------ DATA IN THIS EXERCISE ------

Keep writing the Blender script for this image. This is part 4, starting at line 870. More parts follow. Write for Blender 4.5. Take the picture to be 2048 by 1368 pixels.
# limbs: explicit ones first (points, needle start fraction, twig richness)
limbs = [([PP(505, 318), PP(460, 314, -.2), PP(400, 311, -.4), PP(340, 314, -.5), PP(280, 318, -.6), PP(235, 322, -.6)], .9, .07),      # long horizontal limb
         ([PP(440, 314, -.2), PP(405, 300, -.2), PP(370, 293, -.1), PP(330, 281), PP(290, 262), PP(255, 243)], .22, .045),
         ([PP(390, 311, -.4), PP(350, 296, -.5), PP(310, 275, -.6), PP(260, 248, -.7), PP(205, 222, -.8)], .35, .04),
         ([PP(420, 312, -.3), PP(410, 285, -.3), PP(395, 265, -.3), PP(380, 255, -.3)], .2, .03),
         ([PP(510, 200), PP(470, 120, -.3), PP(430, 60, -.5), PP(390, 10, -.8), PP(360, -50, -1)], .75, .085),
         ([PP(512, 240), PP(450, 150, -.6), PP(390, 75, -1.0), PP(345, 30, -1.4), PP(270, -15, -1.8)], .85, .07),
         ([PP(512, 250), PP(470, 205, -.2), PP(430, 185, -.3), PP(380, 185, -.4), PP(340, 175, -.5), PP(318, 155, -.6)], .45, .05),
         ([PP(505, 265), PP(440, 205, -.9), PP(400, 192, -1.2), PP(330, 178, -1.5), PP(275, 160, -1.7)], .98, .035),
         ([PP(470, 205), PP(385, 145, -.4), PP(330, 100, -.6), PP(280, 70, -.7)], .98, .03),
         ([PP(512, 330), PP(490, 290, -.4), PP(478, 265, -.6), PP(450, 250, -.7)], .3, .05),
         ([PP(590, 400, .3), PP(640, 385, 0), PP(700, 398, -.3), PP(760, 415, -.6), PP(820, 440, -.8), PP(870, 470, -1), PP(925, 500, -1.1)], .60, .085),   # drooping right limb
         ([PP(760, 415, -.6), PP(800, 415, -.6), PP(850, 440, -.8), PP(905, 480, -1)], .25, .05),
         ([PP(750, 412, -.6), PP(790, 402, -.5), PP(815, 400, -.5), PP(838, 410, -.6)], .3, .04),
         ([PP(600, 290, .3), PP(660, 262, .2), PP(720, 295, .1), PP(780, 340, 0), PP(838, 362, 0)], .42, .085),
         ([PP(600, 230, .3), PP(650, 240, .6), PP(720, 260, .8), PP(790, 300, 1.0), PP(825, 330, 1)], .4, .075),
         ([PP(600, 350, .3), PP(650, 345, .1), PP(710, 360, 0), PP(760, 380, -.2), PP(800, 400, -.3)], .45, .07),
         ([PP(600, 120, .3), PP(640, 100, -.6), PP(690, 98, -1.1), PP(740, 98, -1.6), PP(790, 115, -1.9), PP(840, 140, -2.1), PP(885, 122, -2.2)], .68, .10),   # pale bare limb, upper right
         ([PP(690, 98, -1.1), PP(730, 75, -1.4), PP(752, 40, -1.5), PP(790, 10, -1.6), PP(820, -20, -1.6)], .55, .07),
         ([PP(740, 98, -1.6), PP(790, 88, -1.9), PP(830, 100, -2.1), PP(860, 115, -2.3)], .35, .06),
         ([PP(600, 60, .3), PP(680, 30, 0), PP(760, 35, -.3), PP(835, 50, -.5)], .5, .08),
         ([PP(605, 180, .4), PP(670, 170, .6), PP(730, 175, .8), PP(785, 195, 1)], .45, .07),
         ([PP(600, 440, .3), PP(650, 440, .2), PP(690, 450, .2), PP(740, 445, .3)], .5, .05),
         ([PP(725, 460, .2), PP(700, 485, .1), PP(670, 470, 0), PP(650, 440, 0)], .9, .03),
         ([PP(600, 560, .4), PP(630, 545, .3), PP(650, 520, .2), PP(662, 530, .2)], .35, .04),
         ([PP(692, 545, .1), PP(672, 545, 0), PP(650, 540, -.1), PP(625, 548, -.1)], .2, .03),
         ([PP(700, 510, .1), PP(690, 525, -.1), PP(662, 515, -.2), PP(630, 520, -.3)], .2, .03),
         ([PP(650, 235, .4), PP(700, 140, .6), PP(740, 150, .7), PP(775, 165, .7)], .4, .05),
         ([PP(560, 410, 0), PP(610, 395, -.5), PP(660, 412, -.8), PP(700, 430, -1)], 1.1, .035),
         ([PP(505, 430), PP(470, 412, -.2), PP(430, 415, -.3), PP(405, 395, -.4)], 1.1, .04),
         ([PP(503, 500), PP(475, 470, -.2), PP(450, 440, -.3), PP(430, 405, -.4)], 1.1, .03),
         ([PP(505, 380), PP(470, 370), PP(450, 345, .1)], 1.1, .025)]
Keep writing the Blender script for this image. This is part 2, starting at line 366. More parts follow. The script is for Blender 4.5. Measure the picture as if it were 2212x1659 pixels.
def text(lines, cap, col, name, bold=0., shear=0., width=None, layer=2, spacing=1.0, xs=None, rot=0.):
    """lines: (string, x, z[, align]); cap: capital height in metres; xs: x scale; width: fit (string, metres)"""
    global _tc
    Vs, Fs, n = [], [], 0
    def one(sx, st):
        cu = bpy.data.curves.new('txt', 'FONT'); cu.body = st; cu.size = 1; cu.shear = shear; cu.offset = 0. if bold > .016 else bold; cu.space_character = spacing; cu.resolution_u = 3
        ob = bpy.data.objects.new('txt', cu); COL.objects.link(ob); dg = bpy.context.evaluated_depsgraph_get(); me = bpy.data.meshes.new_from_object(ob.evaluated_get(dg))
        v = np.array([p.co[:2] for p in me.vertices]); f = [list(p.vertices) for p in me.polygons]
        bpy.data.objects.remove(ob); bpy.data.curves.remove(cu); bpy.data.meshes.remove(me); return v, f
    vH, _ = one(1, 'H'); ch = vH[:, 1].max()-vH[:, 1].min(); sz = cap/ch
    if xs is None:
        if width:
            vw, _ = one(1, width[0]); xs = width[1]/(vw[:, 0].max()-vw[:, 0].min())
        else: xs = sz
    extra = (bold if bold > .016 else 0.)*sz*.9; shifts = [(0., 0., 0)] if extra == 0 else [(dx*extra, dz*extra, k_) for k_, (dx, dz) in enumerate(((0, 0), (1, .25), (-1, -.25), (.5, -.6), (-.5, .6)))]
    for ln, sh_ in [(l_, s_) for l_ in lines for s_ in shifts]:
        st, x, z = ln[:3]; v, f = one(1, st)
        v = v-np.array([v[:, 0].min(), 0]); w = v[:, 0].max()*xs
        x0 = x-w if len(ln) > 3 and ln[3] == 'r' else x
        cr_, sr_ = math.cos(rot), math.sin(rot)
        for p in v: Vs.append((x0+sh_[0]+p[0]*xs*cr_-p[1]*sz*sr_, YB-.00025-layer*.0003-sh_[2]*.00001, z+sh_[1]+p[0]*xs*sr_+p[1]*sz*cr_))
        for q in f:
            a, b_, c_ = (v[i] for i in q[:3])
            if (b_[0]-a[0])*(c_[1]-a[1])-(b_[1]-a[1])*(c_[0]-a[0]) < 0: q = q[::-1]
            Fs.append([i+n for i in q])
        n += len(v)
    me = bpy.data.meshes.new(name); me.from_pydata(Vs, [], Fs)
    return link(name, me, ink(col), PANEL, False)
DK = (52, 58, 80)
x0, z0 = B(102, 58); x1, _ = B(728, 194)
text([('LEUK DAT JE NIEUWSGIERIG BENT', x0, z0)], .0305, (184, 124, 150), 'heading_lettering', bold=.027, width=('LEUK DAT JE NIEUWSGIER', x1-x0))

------

REQUIREMENTS:
From the records above, work out how many lines contain the string "Blender". Give only the number.

WORKED ANSWER:
2